# [TASK REQUIREMENTS]
Every line from the first one to the line containing "lean((-.120,.488,.870),(-.122,.500,.985),.098,.0225,.0125)" should be echoed exactly; leave out the rest.

######

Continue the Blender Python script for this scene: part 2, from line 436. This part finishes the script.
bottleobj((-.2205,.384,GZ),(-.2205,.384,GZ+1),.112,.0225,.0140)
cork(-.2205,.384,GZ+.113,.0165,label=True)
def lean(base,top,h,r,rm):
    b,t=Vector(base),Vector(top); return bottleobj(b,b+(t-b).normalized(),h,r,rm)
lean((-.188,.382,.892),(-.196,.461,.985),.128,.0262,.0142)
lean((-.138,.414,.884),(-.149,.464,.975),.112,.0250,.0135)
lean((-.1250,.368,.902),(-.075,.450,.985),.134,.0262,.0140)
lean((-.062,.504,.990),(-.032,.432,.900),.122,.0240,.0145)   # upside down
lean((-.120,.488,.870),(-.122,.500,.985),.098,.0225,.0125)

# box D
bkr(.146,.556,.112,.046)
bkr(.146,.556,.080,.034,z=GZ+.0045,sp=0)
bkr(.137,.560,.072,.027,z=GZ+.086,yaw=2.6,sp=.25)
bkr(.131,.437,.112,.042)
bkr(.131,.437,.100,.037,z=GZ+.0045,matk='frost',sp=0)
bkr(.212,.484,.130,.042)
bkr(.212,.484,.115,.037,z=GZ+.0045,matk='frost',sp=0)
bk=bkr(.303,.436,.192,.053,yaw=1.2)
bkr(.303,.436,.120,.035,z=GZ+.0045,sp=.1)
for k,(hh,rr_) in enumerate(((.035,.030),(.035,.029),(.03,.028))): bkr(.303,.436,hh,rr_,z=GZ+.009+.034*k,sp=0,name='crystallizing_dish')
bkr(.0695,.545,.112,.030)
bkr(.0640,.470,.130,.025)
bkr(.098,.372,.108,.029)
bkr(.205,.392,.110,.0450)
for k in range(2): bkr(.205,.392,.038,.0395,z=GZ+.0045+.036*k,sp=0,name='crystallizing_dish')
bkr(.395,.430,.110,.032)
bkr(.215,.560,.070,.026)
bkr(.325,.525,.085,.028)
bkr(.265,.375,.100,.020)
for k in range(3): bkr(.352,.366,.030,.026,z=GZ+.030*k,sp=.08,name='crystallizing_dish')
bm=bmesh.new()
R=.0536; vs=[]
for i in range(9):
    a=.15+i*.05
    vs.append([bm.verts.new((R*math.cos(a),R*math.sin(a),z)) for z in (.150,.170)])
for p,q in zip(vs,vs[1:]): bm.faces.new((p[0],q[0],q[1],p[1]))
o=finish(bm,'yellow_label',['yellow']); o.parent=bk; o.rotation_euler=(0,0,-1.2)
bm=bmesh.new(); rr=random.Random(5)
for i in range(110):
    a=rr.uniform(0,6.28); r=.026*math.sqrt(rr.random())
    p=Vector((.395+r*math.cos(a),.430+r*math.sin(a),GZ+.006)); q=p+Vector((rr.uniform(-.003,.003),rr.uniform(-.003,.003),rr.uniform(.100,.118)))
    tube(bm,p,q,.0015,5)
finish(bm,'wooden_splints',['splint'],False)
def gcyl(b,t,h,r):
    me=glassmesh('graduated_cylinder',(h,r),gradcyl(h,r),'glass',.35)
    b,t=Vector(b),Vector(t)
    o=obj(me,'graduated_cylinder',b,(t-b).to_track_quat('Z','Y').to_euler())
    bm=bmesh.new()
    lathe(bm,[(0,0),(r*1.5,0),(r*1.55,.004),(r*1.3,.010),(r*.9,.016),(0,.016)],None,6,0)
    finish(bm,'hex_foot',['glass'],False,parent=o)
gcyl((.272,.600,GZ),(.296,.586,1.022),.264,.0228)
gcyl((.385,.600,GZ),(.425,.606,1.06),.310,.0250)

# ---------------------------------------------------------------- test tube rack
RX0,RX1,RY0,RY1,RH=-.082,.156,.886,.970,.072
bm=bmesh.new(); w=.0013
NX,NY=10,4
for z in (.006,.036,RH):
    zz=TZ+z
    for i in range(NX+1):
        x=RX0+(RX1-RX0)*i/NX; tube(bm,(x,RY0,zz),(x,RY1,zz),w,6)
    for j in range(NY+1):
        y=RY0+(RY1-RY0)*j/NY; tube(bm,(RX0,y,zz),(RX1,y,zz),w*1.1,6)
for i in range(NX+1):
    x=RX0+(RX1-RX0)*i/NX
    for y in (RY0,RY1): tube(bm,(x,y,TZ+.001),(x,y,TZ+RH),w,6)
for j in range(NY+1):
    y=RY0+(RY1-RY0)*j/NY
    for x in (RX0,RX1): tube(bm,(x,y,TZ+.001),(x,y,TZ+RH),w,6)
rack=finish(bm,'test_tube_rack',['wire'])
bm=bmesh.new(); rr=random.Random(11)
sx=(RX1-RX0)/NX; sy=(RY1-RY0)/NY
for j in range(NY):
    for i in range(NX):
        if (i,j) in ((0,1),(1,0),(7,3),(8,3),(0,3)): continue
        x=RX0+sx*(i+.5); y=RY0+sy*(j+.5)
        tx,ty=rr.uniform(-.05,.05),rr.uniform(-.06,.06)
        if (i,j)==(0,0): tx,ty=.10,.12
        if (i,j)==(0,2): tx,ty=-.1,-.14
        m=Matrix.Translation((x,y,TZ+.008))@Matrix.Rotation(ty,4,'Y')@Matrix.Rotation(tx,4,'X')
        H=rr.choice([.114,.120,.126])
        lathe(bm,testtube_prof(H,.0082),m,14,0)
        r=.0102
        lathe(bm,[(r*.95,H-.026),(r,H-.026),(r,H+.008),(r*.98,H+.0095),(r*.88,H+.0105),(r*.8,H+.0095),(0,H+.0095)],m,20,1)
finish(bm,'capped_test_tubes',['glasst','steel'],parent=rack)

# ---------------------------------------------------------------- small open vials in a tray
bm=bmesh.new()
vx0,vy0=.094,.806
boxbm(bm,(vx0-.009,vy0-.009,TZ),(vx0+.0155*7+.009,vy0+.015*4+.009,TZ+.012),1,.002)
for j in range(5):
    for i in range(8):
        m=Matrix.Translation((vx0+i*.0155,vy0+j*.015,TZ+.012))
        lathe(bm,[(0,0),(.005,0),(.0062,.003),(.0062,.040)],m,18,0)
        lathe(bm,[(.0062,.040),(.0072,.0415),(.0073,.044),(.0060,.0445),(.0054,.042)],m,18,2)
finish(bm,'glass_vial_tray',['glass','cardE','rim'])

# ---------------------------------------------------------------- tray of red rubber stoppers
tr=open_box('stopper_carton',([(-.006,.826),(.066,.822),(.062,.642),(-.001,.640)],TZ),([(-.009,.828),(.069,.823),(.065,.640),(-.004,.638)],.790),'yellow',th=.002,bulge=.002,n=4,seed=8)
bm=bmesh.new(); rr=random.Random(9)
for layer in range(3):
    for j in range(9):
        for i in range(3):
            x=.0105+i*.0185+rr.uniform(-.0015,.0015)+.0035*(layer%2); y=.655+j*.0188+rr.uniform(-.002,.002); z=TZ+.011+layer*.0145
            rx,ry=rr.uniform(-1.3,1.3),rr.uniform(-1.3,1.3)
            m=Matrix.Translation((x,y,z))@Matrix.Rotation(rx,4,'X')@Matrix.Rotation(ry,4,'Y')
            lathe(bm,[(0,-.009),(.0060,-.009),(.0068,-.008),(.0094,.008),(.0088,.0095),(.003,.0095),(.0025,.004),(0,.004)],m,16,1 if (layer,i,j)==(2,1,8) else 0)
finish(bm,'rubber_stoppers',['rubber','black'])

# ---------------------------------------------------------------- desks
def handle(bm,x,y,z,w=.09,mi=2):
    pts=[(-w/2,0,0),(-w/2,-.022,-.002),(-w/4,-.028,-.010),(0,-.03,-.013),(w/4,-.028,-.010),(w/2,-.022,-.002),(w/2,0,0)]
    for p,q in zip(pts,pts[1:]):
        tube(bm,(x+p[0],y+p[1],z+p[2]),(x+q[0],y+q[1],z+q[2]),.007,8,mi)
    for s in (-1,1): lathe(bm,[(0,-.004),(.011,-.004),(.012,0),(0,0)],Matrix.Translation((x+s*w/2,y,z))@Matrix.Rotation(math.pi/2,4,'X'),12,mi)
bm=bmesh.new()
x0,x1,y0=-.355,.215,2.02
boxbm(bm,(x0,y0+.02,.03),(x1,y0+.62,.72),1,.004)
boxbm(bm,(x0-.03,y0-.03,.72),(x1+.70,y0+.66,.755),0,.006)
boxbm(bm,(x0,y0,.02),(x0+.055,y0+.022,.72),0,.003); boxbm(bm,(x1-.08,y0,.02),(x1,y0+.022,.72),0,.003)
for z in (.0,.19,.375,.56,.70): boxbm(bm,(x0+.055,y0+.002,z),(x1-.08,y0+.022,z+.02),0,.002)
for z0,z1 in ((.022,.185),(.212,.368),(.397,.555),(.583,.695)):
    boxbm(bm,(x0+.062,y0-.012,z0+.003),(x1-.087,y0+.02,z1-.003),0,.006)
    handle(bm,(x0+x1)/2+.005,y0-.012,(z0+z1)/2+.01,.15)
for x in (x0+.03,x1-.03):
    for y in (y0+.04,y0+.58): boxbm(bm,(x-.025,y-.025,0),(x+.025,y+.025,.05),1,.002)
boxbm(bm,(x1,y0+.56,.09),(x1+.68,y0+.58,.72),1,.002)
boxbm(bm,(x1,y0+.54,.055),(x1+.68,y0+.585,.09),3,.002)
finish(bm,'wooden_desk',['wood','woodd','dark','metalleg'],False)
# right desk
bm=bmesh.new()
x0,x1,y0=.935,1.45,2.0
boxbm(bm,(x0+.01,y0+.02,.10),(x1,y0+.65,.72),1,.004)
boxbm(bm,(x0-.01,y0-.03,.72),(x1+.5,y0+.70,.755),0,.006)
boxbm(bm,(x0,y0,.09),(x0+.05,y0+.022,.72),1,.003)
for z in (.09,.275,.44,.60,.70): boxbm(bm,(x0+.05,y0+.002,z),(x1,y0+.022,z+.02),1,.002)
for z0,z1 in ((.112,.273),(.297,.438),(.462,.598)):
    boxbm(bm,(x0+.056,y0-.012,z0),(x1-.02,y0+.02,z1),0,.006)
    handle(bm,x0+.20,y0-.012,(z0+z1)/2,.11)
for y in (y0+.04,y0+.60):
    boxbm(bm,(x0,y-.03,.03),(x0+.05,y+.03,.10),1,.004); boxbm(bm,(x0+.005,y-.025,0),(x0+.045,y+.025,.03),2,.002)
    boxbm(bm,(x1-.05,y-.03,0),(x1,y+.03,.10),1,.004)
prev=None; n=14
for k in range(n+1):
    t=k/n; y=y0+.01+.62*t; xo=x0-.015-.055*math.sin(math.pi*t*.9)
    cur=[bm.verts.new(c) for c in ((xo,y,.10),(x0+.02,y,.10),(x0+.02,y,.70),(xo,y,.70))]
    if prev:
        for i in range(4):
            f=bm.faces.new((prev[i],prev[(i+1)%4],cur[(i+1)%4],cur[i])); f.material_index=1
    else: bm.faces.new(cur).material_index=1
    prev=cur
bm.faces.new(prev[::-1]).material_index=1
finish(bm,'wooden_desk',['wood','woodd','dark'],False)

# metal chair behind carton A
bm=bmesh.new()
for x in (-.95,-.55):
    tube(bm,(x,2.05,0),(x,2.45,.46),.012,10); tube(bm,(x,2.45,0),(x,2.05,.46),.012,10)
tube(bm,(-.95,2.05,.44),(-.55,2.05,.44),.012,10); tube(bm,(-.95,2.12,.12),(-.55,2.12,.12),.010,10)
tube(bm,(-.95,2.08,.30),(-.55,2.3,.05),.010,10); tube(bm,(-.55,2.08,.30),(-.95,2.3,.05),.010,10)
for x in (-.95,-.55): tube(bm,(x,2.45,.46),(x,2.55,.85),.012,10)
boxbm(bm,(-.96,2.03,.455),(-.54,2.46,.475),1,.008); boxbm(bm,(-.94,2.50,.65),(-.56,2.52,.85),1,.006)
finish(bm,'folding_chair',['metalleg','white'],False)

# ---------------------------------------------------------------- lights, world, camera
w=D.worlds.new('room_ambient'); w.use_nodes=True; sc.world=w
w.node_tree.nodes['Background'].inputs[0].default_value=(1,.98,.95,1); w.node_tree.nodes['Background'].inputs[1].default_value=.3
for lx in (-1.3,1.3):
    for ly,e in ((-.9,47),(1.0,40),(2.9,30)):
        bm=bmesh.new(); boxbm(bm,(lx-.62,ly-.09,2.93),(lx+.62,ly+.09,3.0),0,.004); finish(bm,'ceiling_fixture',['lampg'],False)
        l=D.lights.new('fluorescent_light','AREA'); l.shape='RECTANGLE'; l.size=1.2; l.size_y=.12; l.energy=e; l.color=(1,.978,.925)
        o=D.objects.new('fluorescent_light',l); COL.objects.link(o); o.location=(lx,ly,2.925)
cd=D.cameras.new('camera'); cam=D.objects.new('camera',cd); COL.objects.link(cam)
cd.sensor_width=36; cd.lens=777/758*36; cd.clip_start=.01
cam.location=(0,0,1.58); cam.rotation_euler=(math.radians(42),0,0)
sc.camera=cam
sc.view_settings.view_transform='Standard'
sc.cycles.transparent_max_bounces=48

######

# [SOLUTION TO THIS TASK]
Continue the Blender Python script for this scene: part 2, from line 436. This part finishes the script.
bottleobj((-.2205,.384,GZ),(-.2205,.384,GZ+1),.112,.0225,.0140)
cork(-.2205,.384,GZ+.113,.0165,label=True)
def lean(base,top,h,r,rm):
    b,t=Vector(base),Vector(top); return bottleobj(b,b+(t-b).normalized(),h,r,rm)
lean((-.188,.382,.892),(-.196,.461,.985),.128,.0262,.0142)
lean((-.138,.414,.884),(-.149,.464,.975),.112,.0250,.0135)
lean((-.1250,.368,.902),(-.075,.450,.985),.134,.0262,.0140)
lean((-.062,.504,.990),(-.032,.432,.900),.122,.0240,.0145)   # upside down
lean((-.120,.488,.870),(-.122,.500,.985),.098,.0225,.0125)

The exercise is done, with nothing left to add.